Records
···

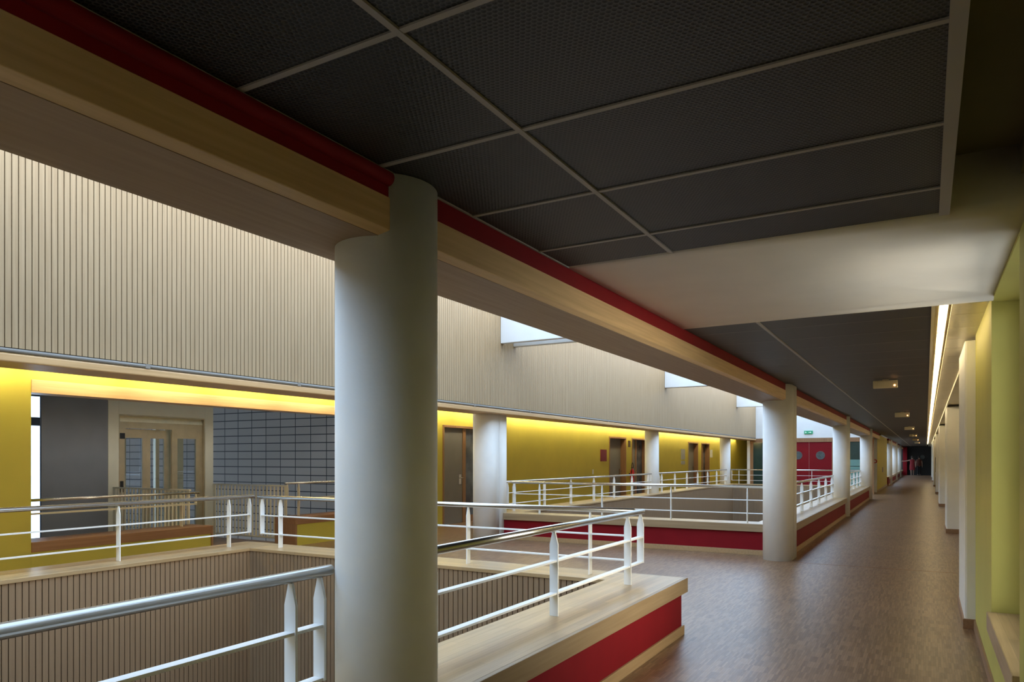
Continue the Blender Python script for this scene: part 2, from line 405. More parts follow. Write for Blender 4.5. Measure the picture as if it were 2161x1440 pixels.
# dark plank ceiling of the far bay
cp2 = empty('ceiling_planks', (-0.9, 6.0, ZC), kind='structure', label='dark plank ceiling running down the corridor')
seams = []
y = 6.0; n = 0
while y < 78:
    b = 6.58 if n == 0 else y+0.659
    seams.append((y, b)); y = b; n += 1
for a, b in seams:
    MB().box(XL, XBAR-hw, a+0.004, b-0.004, ZC, ZC+0.02).build('plank', M['plank'], cp2, 0.004 if a < 20 else 0)
    MB().box(XBAR+hw, 0.035, a+0.004, b-0.004, ZC, ZC+0.02).build('plank', M['plank'], cp2, 0.004 if a < 20 else 0)
MB().box(XBAR-hw, XBAR+hw, 6.0, 78, ZC-0.01, ZC+0.02).build('long_bar', M['bar'], cp2)
MB().box(XL, 0.035, 6.0, 78, ZC+0.022, ZC+0.03).build('backing', M['backing'], cp2)
# lit cove: frame, tubes, cream metal strip
MB().box(0.035, 0.058, 6.0, 78, ZC-0.03, ZC+0.10).build('edge_frame', M['cream'], cp2)
cs = empty('ceiling_strip', (0.3, 6.0, 2.66), kind='structure', label='cream metal ceiling strip lit by the lamps')
for a, b in seams:
    MB().box(0.165, 0.72, a+0.004, b-0.004, 2.665, 2.68).build('strip_panel', M['strip_metal'], cs)
MB().box(0.058, 0.72, 6.0, 78, 2.80, 2.82).build('cove_top', M['cream'], cs)
MB().box(0.36, 0.385, 9.05, 78, 2.615, 2.664).build('edge_rail', M['strip_metal'], cs)
tube_proto = None
def tube_thing(x, y, z, label, group, length=1.45, mat='lamp'):
    t = empty('fluorescent_tube', (x, y, z), label, 'lamp', group)
    MB().tube((x, y-length/2, z), (x, y+length/2, z), 0.019, 10).build('tube', M[mat], t)
    MB().box(x-0.03, x+0.03, y-length/2, y+length/2, z+0.022, z+0.05).build('batten', M['rail_white'], t)
    return t
proto = tube_thing(0.115, 6.02+0.76, 2.655, 'white glowing tube in the strip light along the right ceiling edge', 'strip light tubes along the right ceiling')
def dup(root, loc):
    r = root.copy(); COL.objects.link(r); r.location = loc
    for ch in root.children:
        c = ch.copy(); c.parent = r; COL.objects.link(c)
        for g in ch.children:
            d = g.copy(); d.parent = c; COL.objects.link(d)
    return r
for k in range(1, 38): dup(proto, (0.115, 6.78+1.5*k, 2.655))

# ------------------------------------------------------------------ end of the corridor
de = empty('door_9', (-0.7, 77, 0), kind='structure', label='dark glazed doors closing the corridor')
MB().box(-1.55, 0.36, 77, 77.06, 0, 2.35).build('leaf_glass', M['charcoal'], de)
MB().box(-1.95, 0.8, 77.07, 77.2, 0, 3.0).build('surround', M['charcoal'], de)
for x in (-0.72,): MB().box(x-0.02, x+0.02, 76.97, 77, 0, 2.35).build('meeting_stile', M['black'], de)
for x in (-0.28,): MB().tube((x, 76.95, 1.68), (x, 77.0, 1.68), 0.19, 20).build('porthole', M['porthole'], de)
struct('wall_end', MB().box(-1.86, -1.52, 76.2, 77, 0, 2.6), M['red'], label='red jamb beside the dark end doors')

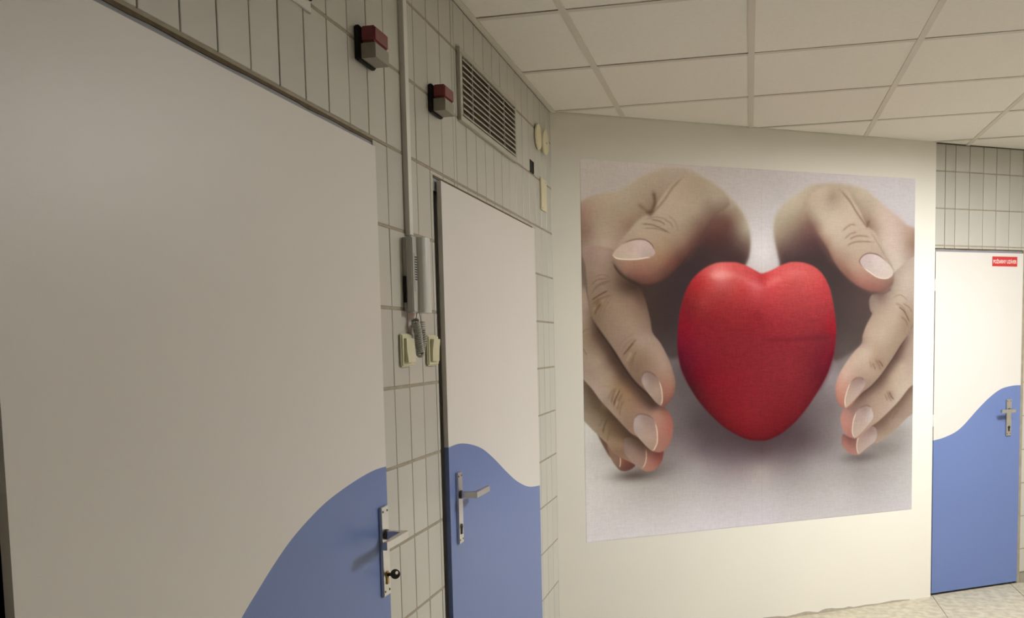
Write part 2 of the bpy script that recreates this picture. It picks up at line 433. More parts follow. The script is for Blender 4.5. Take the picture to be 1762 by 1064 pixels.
for z in (1.782, 1.018):
    bm = nb(); bx(bm, -0.017, 0.001, N3-0.012, N3+0.02, z-0.032, z+0.032); cyl(bm, (-0.008, N3-0.012, z-0.034), (-0.008, N3-0.012, z+0.034), 0.006, 12)
    obj('hinge', bm, 'door_white', door3)

def handle_set(parent, x, zc, y, sgn, key=False, w=0.042, zt=1.10, zb=0.877, lever_z=1.030, neck=0.052, length=0.125):
    """lock plate with lever; x: plate middle, y: leaf face (local), sgn: direction the lever points along x"""
    bm = nb(); bx(bm, x-w/2, x+w/2, y-0.008, y, zb, zt)
    pl = obj('handle_plate', bm, 'chrome', parent, bevel=0.0015)
    for sx in (-0.3, 0.3):
        for z in (zt-0.012, zb+0.012):
            bm = nb(); cyl(bm, (x+sx*w, y-0.0078, z), (x+sx*w, y-0.0088, z), 0.0028, 10); obj('screw', bm, 'dark_metal', pl)
    bm = nb(); cyl(bm, (x, y-0.0075, lever_z), (x, y-0.013, lever_z), 0.013, 20); obj('collar', bm, 'dark_metal', pl)
    h = 0.0095; t = 0.006
    bm = nb()
    yo = y-0.012-neck
    pts = [(x-sgn*0.008, y-0.012), (x+sgn*0.008, y-0.012), (x+sgn*0.009, yo+0.012), (x+sgn*length, yo+0.010), (x+sgn*length, yo-0.001), (x-sgn*0.008, yo)]
    prism_z(bm, pts, lever_z-h, lever_z+h)
    lv = obj('lever', bm, 'chrome', pl, bevel=0.0012)
    zk = lever_z-0.100
    bm = nb()
    cyl(bm, (x, y-0.0075, zk), (x, y-0.0105, zk), 0.0085, 16); bx(bm, x-0.005, x+0.005, y-0.0105, y-0.0075, zk-0.024, zk)
    cylo = obj('lock_cylinder', bm, 'brass' if key else 'dark_metal', pl)
    if key:
        bm = nb(); bx(bm, x-0.0012, x+0.0012, y-0.020, y-0.0105, zk-0.004, zk+0.004)
        n = 18; ring_o = [(y-0.029+0.0125*math.cos(2*math.pi*i/n), zk+0.0125*math.sin(2*math.pi*i/n)) for i in range(n)]
        ring_i = [(y-0.033+0.0040*math.cos(2*math.pi*i/n), zk+0.003+0.0045*math.sin(2*math.pi*i/n)) for i in range(n)]
        ang = 0.55
        def kv(p, d):   # turn the bow about the vertical axis a little
            yy = p[0]-(y-0.018); return (x + d*math.cos(ang) + yy*math.sin(ang)*-1*0.8, y-0.018 + yy*math.cos(ang)*1.0 + d*math.sin(ang), p[1])
        for d0 in (-0.0016, 0.0016):
            O = [bm.verts.new(kv(p, d0)) for p in ring_o]; I = [bm.verts.new(kv(p, d0)) for p in ring_i]
            if d0 < 0: O0, I0 = O, I
            for i in range(n): bm.faces.new((O[i], O[(i+1) % n], I[(i+1) % n], I[i]))
        for i in range(n):
            bm.faces.new((O0[i], O0[(i+1) % n], O[(i+1) % n], O[i])); bm.faces.new((I0[i], I0[(i+1) % n], I[(i+1) % n], I[i]))
        obj('key', bm, 'key_grey', pl)
    return pl
handle_set(door1, 1.990-D1['a0'], 1.0, -0.016, -1, key=True)
handle_set(door2, 2.563-D2['a0'], 1.0, -0.016, +1)
handle_set(door3, 2.838-D3['a0'], 1.0, N3-0.008, -1, w=0.04, zt=1.118, zb=0.902, lever_z=1.052, neck=0.038, length=0.10)

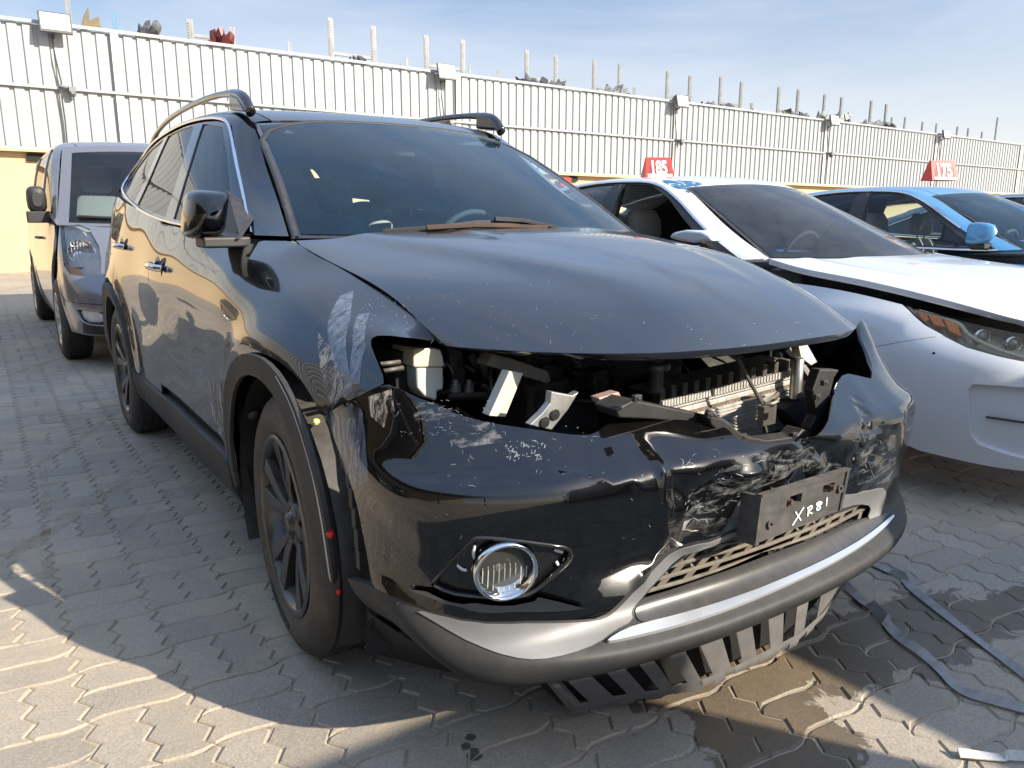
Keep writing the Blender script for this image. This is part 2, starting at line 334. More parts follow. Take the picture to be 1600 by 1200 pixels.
# ------------------------------------------------------------------ ground
def paver_mat(name, far=False):
    m = bpy.data.materials.new(name); m.use_nodes = True; t = m.node_tree; b = t.nodes['Principled BSDF']; N = t.nodes.new; L = t.links.new
    g = N('ShaderNodeNewGeometry'); pos = g.outputs['Position']
    def noise(s, d=6, r=.6, dist=0.):
        n = N('ShaderNodeTexNoise'); n.inputs['Scale'].default_value = s; n.inputs['Detail'].default_value = d; n.inputs['Roughness'].default_value = r; n.inputs['Distortion'].default_value = dist
        L(pos, n.inputs[0]); return n.outputs[0]
    def ramp(x, a, b_, c0=(0, 0, 0), c1=(1, 1, 1)):
        r = N('ShaderNodeValToRGB'); r.color_ramp.elements[0].position = a; r.color_ramp.elements[1].position = b_
        r.color_ramp.elements[0].color = (*c0, 1); r.color_ramp.elements[1].color = (*c1, 1); L(x, r.inputs[0]); return r.outputs[0]
    def mixc(f, a, c, blend='MIX'):
        x = N('ShaderNodeMixRGB'); x.blend_type = blend
        for i, q in enumerate((f, a, c)):
            if isinstance(q, (int, float)): x.inputs[i].default_value = q
            elif isinstance(q, tuple): x.inputs[i].default_value = (*q, 1)
            else: L(q, x.inputs[i])
        return x.outputs[0]
    def mth(op, *a):
        x = N('ShaderNodeMath'); x.operation = op
        for i, q in enumerate(a):
            if isinstance(q, (int, float)): x.inputs[i].default_value = q
            else: L(q, x.inputs[i])
        return x.outputs[0]
    oi = N('ShaderNodeObjectInfo'); at_ = N('ShaderNodeAttribute'); at_.attribute_name = 'tint'
    rnd = mth('FRACT', mth('ADD', oi.outputs['Random'], at_.outputs['Fac']))
    base = mixc(rnd, (.39, .335, .265), (.53, .45, .35))
    base = mixc(mth('MULTIPLY', ramp(noise(2.3), .35, .7), .5), base, (.40, .345, .275))
    base = mixc(ramp(noise(150, 3), .3, .75), mixc(.55, base, (.11, .10, .09)), base)
    if far:
        # joints drawn by the material only beyond the built pavers
        s = N('ShaderNodeSeparateXYZ'); L(pos, s.inputs[0])
        def line(o, p, w):
            return mth('LESS_THAN', mth('ABSOLUTE', mth('SUBTRACT', mth('FRACT', mth('ADD', mth('DIVIDE', o, p), 500.)), .5)), w)
        zz = mth('MULTIPLY', mth('PINGPONG', s.outputs[1], .042), .5)
        j = mth('MAXIMUM', line(mth('ADD', s.outputs[0], zz), .2286, .03), line(s.outputs[1], .125, .05))
        base = mixc(mth('MULTIPLY', j, .5), base, (.20, .16, .11))
    sand = ramp(noise(.9, 8, .68, .6), .44, .62); s2 = ramp(noise(5, 8, .7), .3, .7)
    sandf = mth('MULTIPLY', mth('MULTIPLY', sand, s2), .6)
    base = mixc(sandf, base, (.60, .46, .30))
    # wet stain under the leaking nose of the car, and oil drips: real marks on the blocks
    wet = None
    for (x, y, rx, ry, rot) in ((.50, -.92, .52, .20, -.15), (.05, -.80, .36, .22, 0.), (1.15, -1.10, .55, .12, -.2), (-.10, -1.02, .22, .20, .0)):
        mp = N('ShaderNodeMapping'); mp.vector_type = 'TEXTURE'; mp.inputs['Location'].default_value = (x, y, 0); mp.inputs['Rotation'].default_value = (0, 0, rot); mp.inputs['Scale'].default_value = (rx, ry, 1)
        L(pos, mp.inputs[0]); ln = N('ShaderNodeVectorMath'); ln.operation = 'LENGTH'; L(mp.outputs[0], ln.inputs[0])
        v = mth('SUBTRACT', 1.0, ln.outputs['Value']); wet = v if wet is None else mth('MAXIMUM', wet, v)
    wetf = ramp(mth('ADD', wet, mth('MULTIPLY', mth('SUBTRACT', noise(9, 6, .65, .8), .5), 1.7)), .06, .12)
    base = mixc(mth('MULTIPLY', wetf, .85), base, mixc(1., base, (.30, .26, .21), 'MULTIPLY'))
    drip = None
    for (x, y, r) in DRIPS:
        d = N('ShaderNodeVectorMath'); d.operation = 'DISTANCE'; d.inputs[1].default_value = (x, y, 0); L(pos, d.inputs[0])
        v = mth('SUBTRACT', r, d.outputs['Value']); drip = v if drip is None else mth('MAXIMUM', drip, v)
    df = mth('GREATER_THAN', mth('ADD', drip, mth('MULTIPLY', mth('SUBTRACT', noise(60), .5), .012)), 0.)
    base = mixc(mth('MULTIPLY', df, .8), base, (.02, .017, .014))
    scuff = ramp(noise(26, 8, .8, 1.5), .69, .72); base = mixc(mth('MULTIPLY', scuff, .6), base, (.06, .06, .06))
    L(base, b.inputs['Base Color'])
    L(mth('SUBTRACT', .9, mth('MULTIPLY', wetf, .45)), b.inputs['Roughness'])
    bp = N('ShaderNodeBump'); bp.inputs['Strength'].default_value = .5; bp.inputs['Distance'].default_value = .002; L(noise(220, 4, .7), bp.inputs['Height'])
    bp2 = N('ShaderNodeBump'); bp2.inputs['Strength'].default_value = .5; bp2.inputs['Distance'].default_value = .006; L(noise(14, 5), bp2.inputs['Height']); L(bp.outputs[0], bp2.inputs['Normal'])
    L(bp2.outputs[0], b.inputs['Normal']); return m
DRIPS = []
for (u, v, r) in ((735, 1151, .013), (742, 1180, .018), (728, 1164, .012), (741, 1173, .012), (728, 1163, .008)):
    p = at(u, v, 'z', 0.); DRIPS.append((float(p[0]), float(p[1]), r))
PAVE = paver_mat('concrete_paver'); FAR = paver_mat('far_paving', True)
SAND = mat('joint_sand', (.46, .37, .26), .95, noise=(14, 1, (.36, .29, .20)), bump=(120, .6, .003))
gnd = mesh('ground', [(-60, -60, -.02), (90, -60, -.02), (90, 80, -.02), (-60, 80, -.02)], [(0, 1, 2, 3)], SAND, kind='structure')
CX, CY = .2286, .249; X0, Y0 = -1.41, -.066
def tri(x): x = x % 1.; return 4*abs(x-.5)-1
def vz(t): return .0135*tri(t*3+.2)               # zigzag of the long joints, three teeth to a cell
def hz(t): return .0095*math.sin(2*math.pi*t)+.003*math.sin(4*math.pi*t+.5)
def paver_shape(kind):
    """outline of one of the four blocks of a parquet cell, local to the cell corner"""
    J = .0032; n = 12
    if kind < 2: x0, x1, y0, y1 = 0, 1, .5*kind, .5*kind+.5
    else: x0, x1, y0, y1 = .5*(kind-2), .5*(kind-2)+.5, 0, 1
    P = []
    def vx(x, y): return x*CX+vz(y)
    def hy(x, y): return y*CY+hz(x)
    a = 3 if kind < 2 else 6; bq = 4 if kind < 2 else 2
    ys = sorted({y0, y1, *[k/6-.2/3+e for k in range(-1, 8) for e in (0,) if y0+.02 < k/6-.2/3 < y1-.02]})
    xs = np.linspace(x0, x1, 9 if kind < 2 else 5)
    c = {}
    for x in (x0, x1):
        for y in (y0, y1): c[(x, y)] = (vx(x, y), hy(x, y))
    for x in xs[:-1]: P.append((x*CX+vz(y0), hy(x, y0)))
    for y in ys[:-1]: P.append((vx(x1, y), y*CY+hz(x1)))
    for x in xs[::-1][:-1]: P.append((x*CX+vz(y1), hy(x, y1)))
    for y in ys[::-1][:-1]: P.append((vx(x0, y), y*CY+hz(x0)))
    P = np.array(P); nx = np.roll(P, -1, 0)-np.roll(P, 1, 0); nn = np.stack([nx[:, 1], -nx[:, 0]], 1); nn /= np.linalg.norm(nn, axis=1)[:, None]
    return P-nn*J, nn
PSH = [paver_shape(k) for k in range(4)]
def paver_geo(k):
    P, nn = PSH[k]; n = len(P); c = P.mean(0)
    rings = [np.c_[P, np.full(n, -.022)], np.c_[P, np.full(n, -.004)], np.c_[P-nn*.0045, np.zeros(n)]]
    V = np.concatenate(rings); F = [(r*n+i, r*n+(i+1) % n, (r+1)*n+(i+1) % n, (r+1)*n+i) for r in range(2) for i in range(n)]+[tuple(range(2*n, 3*n))]
    return V, F
PG = [paver_geo(k) for k in range(4)]
PM = []
for k in range(4):
    me = bpy.data.meshes.new('paver'); me.from_pydata([tuple(v) for v in PG[k][0]], [], PG[k][1]); me.materials.append(PAVE)
    c = PSH[k][0].mean(0); me.transform(Matrix.Translation((-c[0], -c[1], 0))); PM.append((me, c))
pave = mesh('pavement', [(-9, -6, -.0062), (16, -6, -.0062), (16, 17.5, -.0062), (-9, 17.5, -.0062)], [(0, 1, 2, 3)], SAND, kind='structure')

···

The request: In the listing above, find the line containing "Write part 2" and the line containing "obj('hinge', bm, 'door_white', door3)". Output them and every line between, exactly, and nothing else.

Task answer:
Write part 2 of the bpy script that recreates this picture. It picks up at line 433. More parts follow. The script is for Blender 4.5. Take the picture to be 1762 by 1064 pixels.
for z in (1.782, 1.018):
    bm = nb(); bx(bm, -0.017, 0.001, N3-0.012, N3+0.02, z-0.032, z+0.032); cyl(bm, (-0.008, N3-0.012, z-0.034), (-0.008, N3-0.012, z+0.034), 0.006, 12)
    obj('hinge', bm, 'door_white', door3)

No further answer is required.